To-date, most smart grid investment has been concentrated in developed countries. This mainly includes countries in North America, Western Europe, and East Asia. These markets represent over 75% of the current installed base of smart meters and many of the pioneering distribution automation, analytics, home energy management, and other smart grid initiatives. But many countries in the rest of the developing world are positioning themselves to quickly catch up. The 50 countries in this study have all begun to explore smart grid deployments, and in many cases have advanced regulatory frameworks and extensive pilot projects in place. With GDP growth rates more than double those in the developed world (5.1% per year from 2017 - 2021), these 50 countries will have the funds available to undertake significant grid modernizations.

Emerging market countries can reap immediate benefits from smart grid infrastructure investment. Many of these countries suffer from rampant non-technical losses -- mostly due to electricity theft -- that cost in aggregate $64.7 billion dollars each year in lost or unbilled revenue. Furthermore, all of the countries in this study face high rates of electricity demand growth, straining existing infrastructure, and worsening what are in many cases already unreliable electric grids.

The findings from this study show that 40% of the countries are already ready for significant investment in smart grid infrastructure. This means that they not only have well developed regulatory frameworks, but also have the underlying market conditions (through high T&D loss rates, high electricity prices, and enough high-income residents) to justify smart meter deployments. Other smart grid initiatives will follow smart metering, with distribution automation the second largest overall segment ($51bn from 2017 to 2027).

In addition to regulatory frameworks and T&D loss rates, further key criteria for assessing smart grid potential include existing industry structures, current electricity prices (and whether or not they are subsidized), financing mechanisms, the potential for operational benefits, and other efficiencies. Of the 50 countries, almost all of the Central & Eastern European (CEE) countries studied meet these criteria, while some countries in Latin America, Middle East & North Africa, and Southeast Asia do as well. Meanwhile, the other countries in this study show the potential to progress quickly over the course of the coming decade.

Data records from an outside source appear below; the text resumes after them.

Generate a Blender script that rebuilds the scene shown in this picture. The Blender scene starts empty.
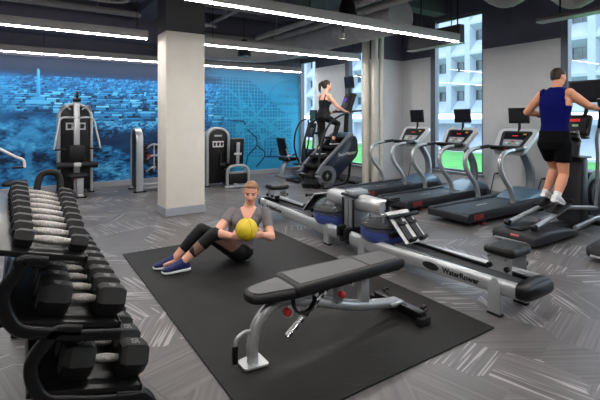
import bpy, bmesh, math, random
import numpy as np
from mathutils import Vector, Matrix, Quaternion

random.seed(7)
rng = np.random.default_rng(11)
S = bpy.context.scene
COL = S.collection
PI = math.pi

# ------------------------------------------------------------ camera
cd = bpy.data.cameras.new('camera')
cam = bpy.data.objects.new('camera', cd)
COL.objects.link(cam)
cam.location = (0, 0, 1.46)
cam.rotation_euler = (PI / 2, 0, -math.radians(33.5))
cd.sensor_width = 36.0
cd.lens = 423.0 / 600.0 * 36.0
cd.shift_y = -82.0 / 600.0
cd.clip_end = 300
S.camera = cam

# ------------------------------------------------------------ world
W = bpy.data.worlds.new('sky')
S.world = W
W.use_nodes = True
wn = W.node_tree
wn.nodes.clear()
wo = wn.nodes.new('ShaderNodeOutputWorld')
bg = wn.nodes.new('ShaderNodeBackground')
bg.inputs[0].default_value = (0.74, 0.86, 1.0, 1)
bg.inputs[1].default_value = 1.9
wn.links.new(bg.outputs[0], wo.inputs[0])

STRIP = 36.0          # strength of the ceiling light lenses
vs = S.view_settings
S.display_settings.display_device = 'sRGB'
vs.view_transform = 'Standard'
vs.look = 'None'
vs.exposure = 1.4
vs.gamma = 1.0
vs.use_curve_mapping = False

# ------------------------------------------------------------ materials
def lin(r, g, b):
    f = lambda v: (v / 255 / 12.92) if v / 255 <= 0.04045 else ((v / 255 + 0.055) / 1.055) ** 2.4
    return (f(r), f(g), f(b), 1)

MATS = {}
def mat(name, col, rough=0.5, metal=0.0, var=0.06, scale=30.0, bump=0.0, bscale=None, emit=None, estr=0, spec=None, coat=0):
    if name in MATS:
        return MATS[name]
    m = bpy.data.materials.new(name)
    m.use_nodes = True
    nt = m.node_tree
    b = nt.nodes['Principled BSDF']
    tc = nt.nodes.new('ShaderNodeTexCoord')
    nz = nt.nodes.new('ShaderNodeTexNoise')
    nz.inputs['Scale'].default_value = scale
    nz.inputs['Detail'].default_value = 4
    nt.links.new(tc.outputs['Object'], nz.inputs['Vector'])
    cr = nt.nodes.new('ShaderNodeValToRGB')
    c = col
    cr.color_ramp.elements[0].color = (c[0] * (1 - var), c[1] * (1 - var), c[2] * (1 - var), 1)
    cr.color_ramp.elements[1].color = (min(1, c[0] * (1 + var)), min(1, c[1] * (1 + var)), min(1, c[2] * (1 + var)), 1)
    cr.color_ramp.elements[0].position = 0.35
    cr.color_ramp.elements[1].position = 0.65
    nt.links.new(nz.outputs['Fac'], cr.inputs['Fac'])
    nt.links.new(cr.outputs['Color'], b.inputs['Base Color'])
    b.inputs['Roughness'].default_value = rough
    b.inputs['Metallic'].default_value = metal
    if spec is None and metal == 0 and max(c[:3]) < 0.03:
        spec = 0.3
    if spec is not None:
        b.inputs['Specular IOR Level'].default_value = spec
    if coat:
        b.inputs['Coat Weight'].default_value = coat
        b.inputs['Coat Roughness'].default_value = 0.15
    if bump:
        n2 = nt.nodes.new('ShaderNodeTexNoise')
        n2.inputs['Scale'].default_value = bscale or scale * 4
        nt.links.new(tc.outputs['Object'], n2.inputs['Vector'])
        bp = nt.nodes.new('ShaderNodeBump')
        bp.inputs['Strength'].default_value = bump
        bp.inputs['Distance'].default_value = 0.01
        nt.links.new(n2.outputs['Fac'], bp.inputs['Height'])
        nt.links.new(bp.outputs['Normal'], b.inputs['Normal'])
    if emit:
        b.inputs['Emission Color'].default_value = emit
        b.inputs['Emission Strength'].default_value = estr
    MATS[name] = m
    return m

silver = mat('silver_paint', lin(172, 174, 176), 0.34, 0.55, 0.03, 60)
console_paint = mat('console_silver', lin(206, 209, 214), 0.32, 0.2, 0.02, 30)
silver_dark = mat('pewter_paint', lin(142, 146, 150), 0.38, 0.5, 0.04, 40)
graphite = mat('graphite_plastic', lin(34, 35, 39), 0.5, 0, 0.06, 40)
black = mat('black_plastic', lin(12, 12, 14), 0.42, 0, 0.08, 40)
black_steel = mat('black_steel', lin(8, 8, 9), 0.33, 0.0, 0.1, 20)
rubber = mat('black_rubber', lin(17, 16, 16), 0.62, 0, 0.12, 50, 0.15, 260)
vinyl = mat('black_vinyl', lin(14, 13, 14), 0.45, 0, 0.08, 25, 0.12, 320)
vinyl_top = mat('grey_vinyl', lin(54, 51, 52), 0.42, 0, 0.06, 25, 0.1, 320)
chrome = mat('chrome', lin(205, 205, 205), 0.22, 0.9, 0.05, 60)
knurl = mat('knurled_steel', lin(158, 154, 150), 0.34, 0.8, 0.3, 140, 0.5, 420)
white_paint = mat('wall_white', lin(212, 212, 214), 0.75, 0, 0.02, 6, 0.03, 120)
col_paint = mat('column_white', lin(216, 209, 198), 0.75, 0, 0.02, 6, 0.06, 60)
unseen_paint = mat('dark_grey_wall', lin(92, 90, 92), 0.85, 0, 0.03, 5)  # dark tone chosen so the unseen walls return less fill light
stair_grey = mat('stair_grey', lin(100, 102, 106), 0.42, 0.1, 0.04, 20)
dark_paint = mat('ceiling_dark', lin(90, 89, 104), 0.85, 0, 0.06, 3)
ceil_mat = mat('ceiling_soffit', lin(110, 110, 120), 0.9, 0, 0.1, 2)
duct_mat = mat('duct_paint', lin(158, 155, 156), 0.6, 0.1, 0.05, 10)
pipe_mat = mat('pipe_paint', lin(150, 146, 146), 0.6, 0, 0.05, 10)
cream_pipe = mat('cream_pipe', lin(208, 202, 190), 0.5, 0, 0.03, 10)
base_grey = mat('vinyl_baseboard', lin(150, 153, 160), 0.45, 0, 0.04, 10)
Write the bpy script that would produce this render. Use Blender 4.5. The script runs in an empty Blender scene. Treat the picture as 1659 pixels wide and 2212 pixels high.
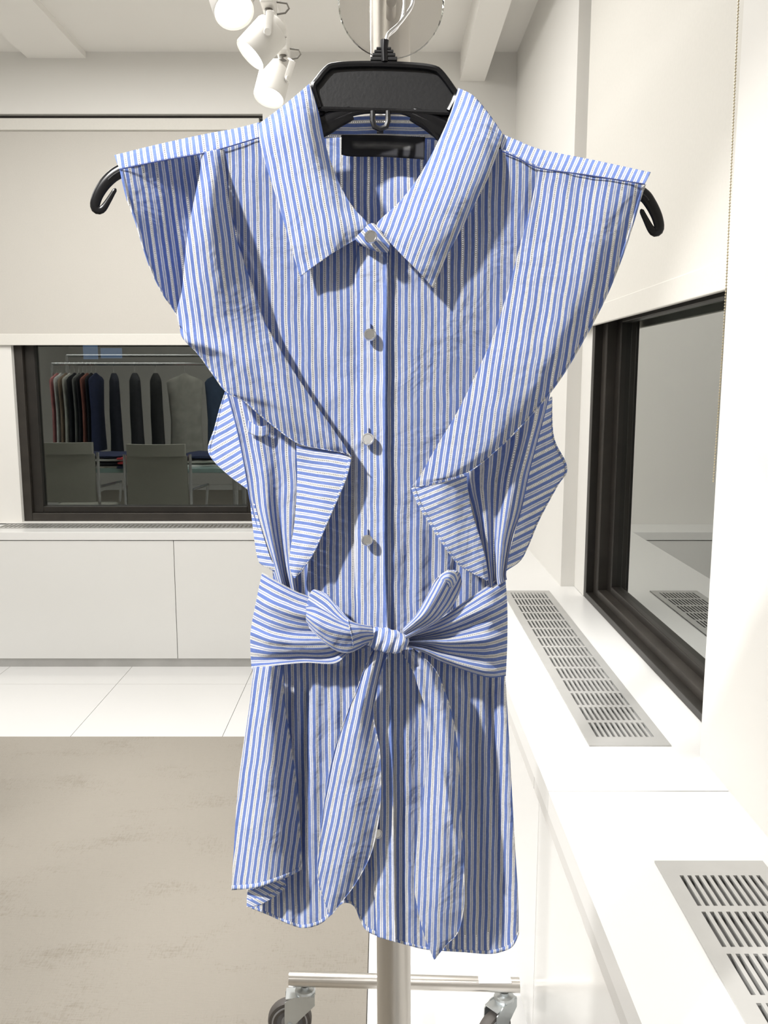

Perhaps most significantly, 21 of the 50 countries in this study have some form of smart meter target. In the cases of CEE countries such as Estonia, this is already leading to large-scale deployments and full smart meter penetration can be expected in the near term. In other countries, the targets serve as guides or only mandate deployments to high-consumption residents. In all cases though, these targets are pushing regulators to adopt complimentary regulations that will drive the smart grid market. Additionally, smart meter pilots have already begun in many of the other countries where there are not yet targets. As a result, the overall smart meter penetration rate for the 50 countries in this study is expected to reach 74% by 2027.